The POA contradicts everything that Puerto Rico’s most vulnerable populations — those most likely to be affected by austerity related to debt servicing — have demanded in order to make life more livable, healthy and safe in Puerto Rico. And this has been made clear during the countless protests that have often accompanied La Junta’s meetings in both Puerto Rico and the diaspora where Puerto Ricans and others in solidarity have attempted to make their voices heard in the rooms where Puerto Ricans’ futures are being decided without them. Additionally, Judge Swain was appointed to oversee the debt restructuring process despite having no experience with Puerto Rico and has shown little willingness to take seriously the concerns being expressed by Puerto Ricans about debt restructuring process.

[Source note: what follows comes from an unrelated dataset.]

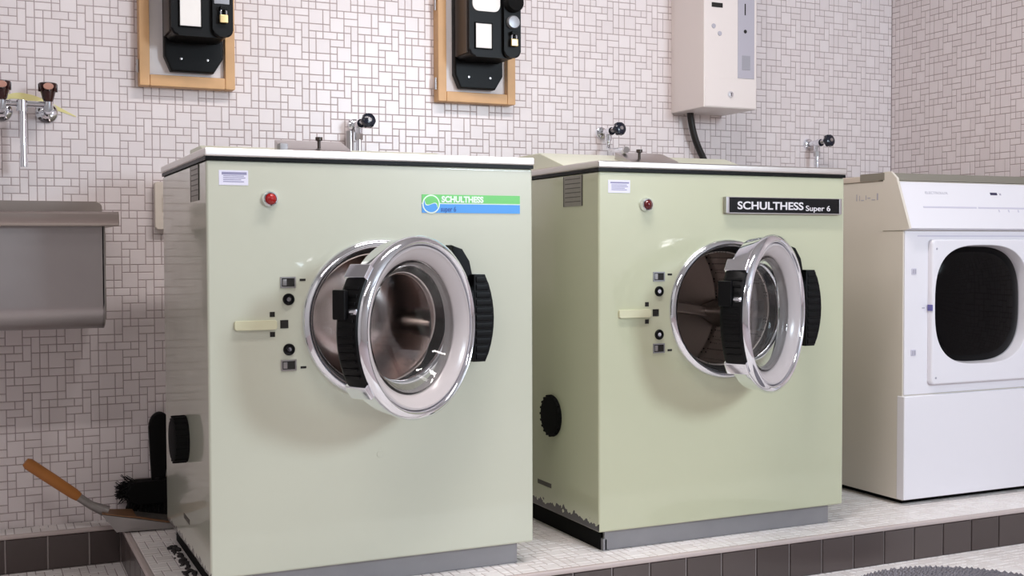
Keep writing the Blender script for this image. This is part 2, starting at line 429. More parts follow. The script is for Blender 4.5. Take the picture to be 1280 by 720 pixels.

Every step in the path to the POA’s confirmation has functioned to further remove decision-making power from the hands of Puerto Ricans. The POA’s failure to listen to, let alone address, Puerto Ricans’ very real concerns contributes to the feelings expressed by many that the debt, the failed disaster recovery and all of the financial chicanery devised to lure millionaires to the archipelago have seemingly combined to create a Puerto Rico without Puerto Ricans. In other words, the POA helps bring into being a future where if Puerto Ricans aren’t actually absent, their ability to have a say politically has been severely curtailed.

The Plan of Adjustment provides Puerto Ricans with more uncertainty than resolution, especially since the temporality of debt does not resolve — but rather complicates — the relationship between past, present and future obligations. The POA renders impossible a comprehensive debt audit or an economic plan that responds to working people’s needs, all while endorsing illegal debt and failing to hold the individuals and institutions responsible for indebting the public accountable. Ultimately, the POA leaves colonial, social and environmental debts unresolved and fails to bring a true people’s “resolution” to the debt crisis. Rather than technical solutions adjudicated in the courts among consultants, unelected overseers and lawyers, real resolution might take shape through a reckoning process that interrogates what is owed to whom and the United States’ debt to Puerto Ricans for more than a century of colonial violence and exploitation. A true resolution to Puerto Rico’s so-called debt crisis would include debt cancelation and reparations for historical harms, not payouts for Wall Street vultures who treated the archipelago like a casino.